Communities BCP [was: RE: BGP Path Filtering]
Joe Abley
jabley at isc.org
Fri May 16 19:19:22 UTC 2003
On Friday, May 16, 2003, at 14:50 Canada/Eastern, Deepak Jain wrote:
> The question is that changing your communities down the road might be
> a big
> headache depending on whether you'll come to need more advanced ways
> of
> filtering your announcements than coarse communities allow. Especially
> when
> going (through growth or acquisition) from a single metro network to a
> multi-metro or national/international one.
>
> What criteria does the community think should be used when specifying
> communities. IMO, overspecificity [sp?] doesn't hurt, but others may
> (and
> have) disagreed. What's the BCP?
I don't know that this is "best", but I like it:
+ decide on a set of characteristics that will help make routing
policy decisions today
+ allocate one unique 16-bit number to each of those characteristics
(N)
+ apply corresponding community string attributes (THIS_AS:N) to
routes in sensible places
+ configure your route export policy based on community string
attributes present on routes
+ worry about other characteristics as and when they become
useful/necessary, and not before
Examples of characteristics I have seen in the wild are:
+ I was learnt from a peer
+ I was learnt from a transit provider
+ I was learnt from a customer
+ I was learnt over an exchange point
+ I was learnt over a private peering connection
These are all markers to be used in setting internal policy, so the
choice of numbers really doesn't matter.

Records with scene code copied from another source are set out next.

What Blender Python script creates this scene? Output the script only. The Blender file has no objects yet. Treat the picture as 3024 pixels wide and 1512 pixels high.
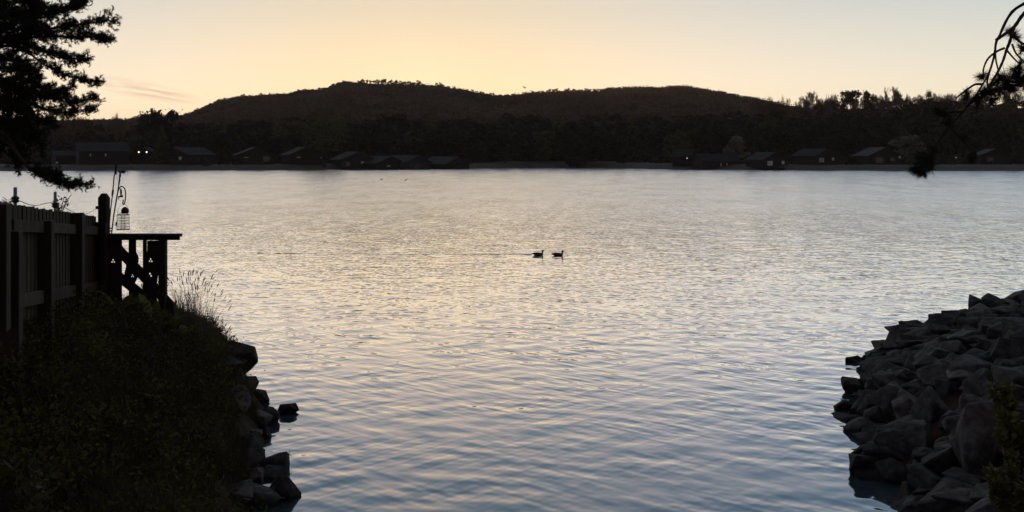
import bpy, bmesh, math, random
import numpy as np
from mathutils import Vector, Matrix, noise as mnoise

SC = bpy.context.scene
COL = SC.collection
R = math.radians

# ------------------------------------------------------------------ camera
F, CX, HZ, CH = 2900.0, 1512.0, 457.0, 4.0      # focal length in photo pixels, principal column, horizon row, eye height
cam = bpy.data.cameras.new('camera')
cam.sensor_width = 36.0
cam.lens = 36.0 * F / 3024.0
cam.shift_y = -(756.0 - HZ) / 3024.0
cam.clip_start = 0.1
cam.clip_end = 20000.0
cam_o = bpy.data.objects.new('camera', cam)
cam_o.location = (0, 0, CH)
cam_o.rotation_euler = (R(90), 0, 0)
COL.objects.link(cam_o)
SC.camera = cam_o

# ------------------------------------------------------------------ sky, sun, exposure
SUN_AZ, SUN_EL = R(-5.55), R(3.6)
world = bpy.data.worlds.new('World')
SC.world = world
world.use_nodes = True
wn, wl = world.node_tree.nodes, world.node_tree.links
bg = wn['Background']
bg.inputs[1].default_value = 0.12
sky = wn.new('ShaderNodeTexSky')
sky.sky_type = 'NISHITA'
sky.sun_disc = False
sky.sun_elevation = R(4.0)
sky.sun_rotation = SUN_AZ
sky.air_density = 1.0
sky.dust_density = 1.0
sky.ozone_density = 1.0
def vmath(op, a, b):
    n = wn.new('ShaderNodeVectorMath'); n.operation = op
    for i, v in enumerate((a, b)):
        if v is None: continue
        if isinstance(v, (tuple, list)): n.inputs[i].default_value = v
        else: wl.new(v, n.inputs[i])
    return n.outputs[0]
# the film's shoulder: bright parts of the sky roll off instead of clipping
den = vmath('ADD', sky.outputs[0], (1.9, 0.9, 0.35))
rat = vmath('DIVIDE', sky.outputs[0], den)
skc = vmath('MULTIPLY', rat, tuple(v / 0.12 for v in (1.05, 0.895, 0.73)))
tc = wn.new('ShaderNodeTexCoord')
sz = wn.new('ShaderNodeSeparateXYZ'); wl.new(tc.outputs['Generated'], sz.inputs[0])
def m1(op, a, b=None, c=None, clamp=False):
    n = wn.new('ShaderNodeMath'); n.operation = op; n.use_clamp = clamp
    for i, v in enumerate((a, b, c)):
        if v is None: continue
        if isinstance(v, (int, float)): n.inputs[i].default_value = v
        else: wl.new(v, n.inputs[i])
    return n.outputs[0]
# deeper blue with height, a warmer aureole round the sun, dusk deepening away from it
rp = wn.new('ShaderNodeValToRGB'); wl.new(sz.outputs[2], rp.inputs[0])
els = rp.color_ramp.elements
els[0].position = 0.055; els[0].color = (1.22 / 1.5, 1.20 / 1.5, 1.13 / 1.5, 1)
els[1].position = 0.145; els[1].color = (0.86 / 1.5, 0.925 / 1.5, 1.01 / 1.5, 1)
for ps, c_ in ((0.22, (0.85, 0.88, 1.10)), (0.42, (0.50, 0.69, 0.98)), (0.85, (1.20, 0.80, 0.66))):
    e_ = els.new(ps); e_.color = tuple(v / 1.5 for v in c_) + (1,)
skc = vmath('MULTIPLY', vmath('MULTIPLY', skc, rp.outputs[0]), (1.5, 1.5, 1.5))
sdir = (math.sin(SUN_AZ) * math.cos(SUN_EL), math.cos(SUN_AZ) * math.cos(SUN_EL), math.sin(SUN_EL))
dn = wn.new('ShaderNodeVectorMath'); dn.operation = 'DOT_PRODUCT'; wl.new(tc.outputs['Generated'], dn.inputs[0]); dn.inputs[1].default_value = sdir
aur = m1('POWER', m1('MAXIMUM', dn.outputs['Value'], 0.0), 32.0)
ac = wn.new('ShaderNodeMix'); ac.data_type = 'RGBA'; wl.new(aur, ac.inputs['Factor'])
ac.inputs['A'].default_value = (1, 1, 1, 1); ac.inputs['B'].default_value = (1.08, 0.955, 0.74, 1)
skc = vmath('MULTIPLY', skc, ac.outputs['Result'])
aur2 = m1('POWER', m1('MAXIMUM', dn.outputs['Value'], 0.0), 800.0)
ac2 = wn.new('ShaderNodeMix'); ac2.data_type = 'RGBA'; wl.new(aur2, ac2.inputs['Factor'])
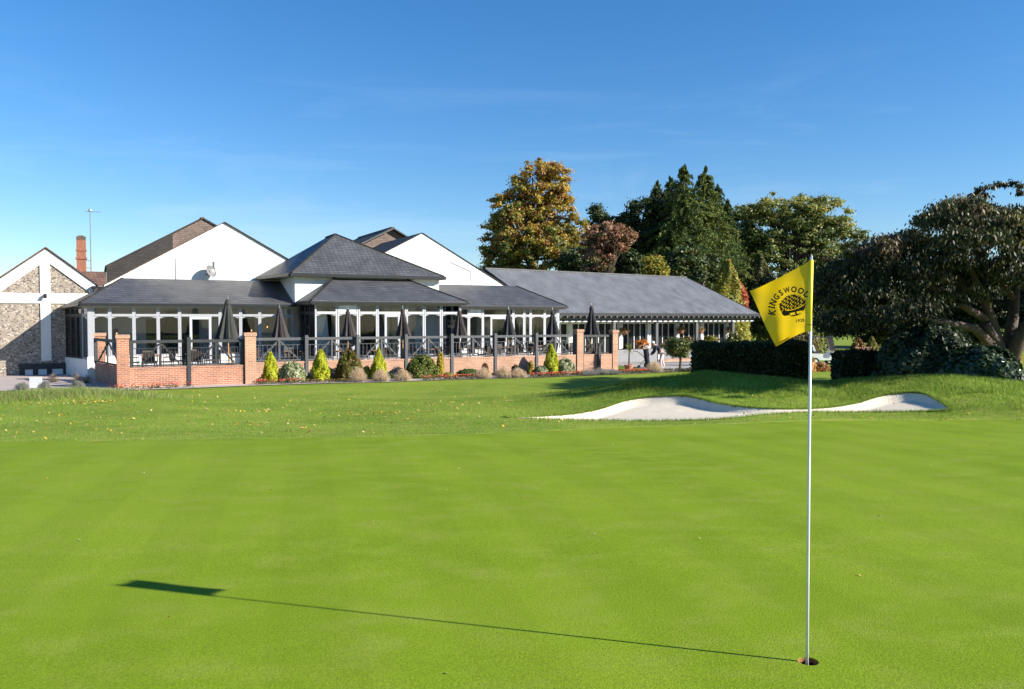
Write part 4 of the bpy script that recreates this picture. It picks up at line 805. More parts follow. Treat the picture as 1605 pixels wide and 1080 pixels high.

You can add or remove
characteristics from your list when necessary without having to
renumber anything. You can (and probably should) strip all these
attributes before sending routes to EBGP peers, so nobody else has to
see them.
Specifying a list of characteristics that seem like they might one day
be useful but which today do nothing to influence routing policy seems
like a waste of effort. People might better spend their time checking
that all their customer sessions have accurate import prefix filters.